Doesn’t sound like much of a line does it? But, in the new film by Marc Forester (Monsters Ball, Finding Neverland) this line becomes one of those - “You...you want the moon? Just say the word and I'll throw a lasso around it and pull it down.”- lines we remember forever. Stranger Than Fiction is less the quirky comedy it’s being advertised as, and more the meaningful moral tale that harkens back to predecessors like; It’s A Wonderful Life, The Truman Show and The Apartment. Like these films, Fiction will have you laughing at the appropriate points, but more with the irony of those close-to-home truths than with cleverly written gags.

Harold Crick (Will Farrell), an IRS auditor, awakes one morning to discover an unseen voice, seemingly omniscient and with some control of the routine monotony he considers his life. Crick’s newest audit, Ana Pascal (Maggie Gyllenhall), proprietor of a small bakery, and retro-revolutionary, decides exactly how much tax she will pay based on her approval of the governments expenditures. This sets up immediate conflict between the forces of the predictable and the strength of the unpredictable.

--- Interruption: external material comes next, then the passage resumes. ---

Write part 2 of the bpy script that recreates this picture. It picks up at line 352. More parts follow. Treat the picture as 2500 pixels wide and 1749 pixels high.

What should be a simple audit turns into more as the voice in Harold’s life begins to promote changes. The voice is the voice of author Kay Eiffel (Emma Thompson) who is working on her newest novel that just happens to run concurrent to the real life of Harold Crick. Somehow, a juxtapositional quirk of parallel universe dynamics has placed these two events together. This is not good thing and the voice soon reveals Harold’s death is not just immanent but looming. Harold’s shrink advises him to seek out Jules Hilbert (Dustin Hoffman), a professor of literature. Convinced that Crick is not a lunatic, Hilbert agrees to help and begins a search to discover what living author could be considered. For Harold’s part he must log daily events to determine whether he is in a comedy or a tragedy.

Enamored with Ana, Harold logs his contact with her and soon concludes that he‘s in a tragedy. When romance sparks between the two, Crick decides he’s in a comedy. At this point Crick and Hilbert learn the voice belongs to world renown author Kay Eiffel and she always kills her main character. Crick searches her out, and soon author and character come face to face. With a less talented cast this story would have come apart right here, but Emma Thompson gears it up and the story moves impressively into the last act.

One of the jewels of the film is that there is never any lame attempt to examine this fracture in reality. The story simply reveals a character who must change in order to live. Little does Harold Crick know, it’s this revelation that is the heart of the story. At one point, when Hilbert feels that nothing can be done to avoid Cricks impending end, he tells Crick to go out and enjoy what’s left of his life. “Eat as many pancakes as you like.” he says. Harold thinks this is a ridiculous thing to say until Hilbert reminds him that the point is not pancakes or life, but whether the life being lived is less fulfilling than the pancakes that could be eaten. Stranger Than Fiction will become a see-over film that people will want to see again and again. The performances are stellar, the writing is artful and clear, the direction and production values are surprising and interesting, and there seems no way to avoid liking Mr. Crick.